Otra vez Tlapa manchada de sangre. Otra vez el silencio cobarde del alcalde Gilberto Solano Arreaga. El domingo por la noche asesinaron a Sergio Ureiro Castañeda, un ciudadano que no buscaba poder ni reflectores, sino proteger un espacio público de la depredación y el abandono. Lo mataron a balazos mientras esperaba su turno para cargar gasolina en la estación de Tlachichinolapa. Iba dentro de su camioneta, acompañado de su pareja, quien también resultó herida. Sergio era hermano de Verónica Ureiro, la mujer que encabezó el movimiento ciudadano para recuperar la Plazuela de los Cántaros, un espacio que el gobierno municipal abandonó y los comerciantes con protección política convirtieron en un mercado informal lleno de grasa, clavos y basura.

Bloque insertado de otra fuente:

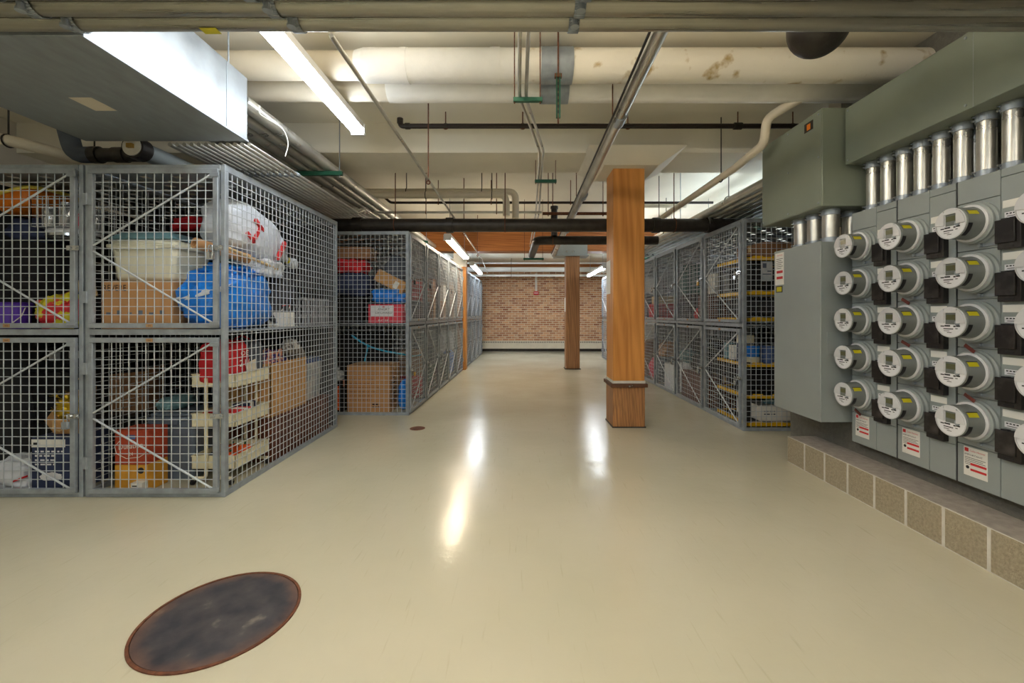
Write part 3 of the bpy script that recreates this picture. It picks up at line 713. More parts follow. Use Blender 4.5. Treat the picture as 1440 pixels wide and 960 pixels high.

Esa lucha vecinal, legítima y pacífica, incomodó a más de uno. Hoy, uno de sus defensores amaneció muerto.
Las autoridades llegaron tarde, como siempre. Pero esta vez no para investigar, sino para tratar de llevarse el cuerpo al Semefo, como si eso fuera garantía de justicia. La familia se negó. “¿Para qué, si no investigan? Solo queremos llorarlo en paz”, dijeron, hartos del show institucional. Rodeados por decenas de policías y soldados que no evitaron el crimen pero sí quisieron controlar el cadáver. Fue la gente la que formó una valla humana y bloqueó la camioneta de los ministeriales. Fue la familia la que bajó el cuerpo, lo envolvió en una sábana y lo cargó hasta un vehículo propio. Esa es la imagen de Tlapa hoy: la gente hace el trabajo que el gobierno no quiere hacer. Ni justicia, ni respeto, ni vergüenza.
Verónica, visiblemente afectada, señaló directamente a la presidencia municipal. “La inseguridad está fuera de control y a nadie en el gobierno le importa”, dijo. Y tiene razón. Tlapa ha vivido una espiral de violencia creciente mientras el alcalde priista se dedica a operar políticamente, a mantener su control sobre el municipio, a asegurar que las estructuras clientelares sigan sirviendo a su proyecto personal. Pero la seguridad, la vida de la gente, no es prioridad para Gilberto Solano. Desde su llegada al poder, las denuncias han sido constantes: compra de votos, uso político de la obra pública, imposición de funcionarios a modo y ahora, asesinatos que ocurren en medio del abandono y la impunidad.
Sergio no era un enemigo del estado. Era un defensor de los árboles, un vecino con voz propia, uno de esos que el poder no soporta porque no se vende ni se calla. Lo mataron por alzar la voz. Y lo peor es que este crimen ocurre en un municipio donde el miedo ha sido normalizado, donde los asesinatos ya no conmueven a la autoridad y donde los únicos que lloran a sus muertos son los de abajo, mientras los de arriba cierran cortinas y reparten discursos huecos en conferencias inútiles.
Hoy fue Sergio, mañana puede ser cualquiera. En Tlapa ya no se necesita ser político para convertirse en objetivo. Basta con estorbar. Basta con no quedarse callado. Y mientras la sangre corre, Gilberto Solano guarda silencio. El alcalde del orden, el que se dice indígena pero gobierna con mano caciquil, el que llenó su campaña de promesas de paz y ahora ve morir a su gente sin mover un dedo. Eso no es un gobierno, es una traición.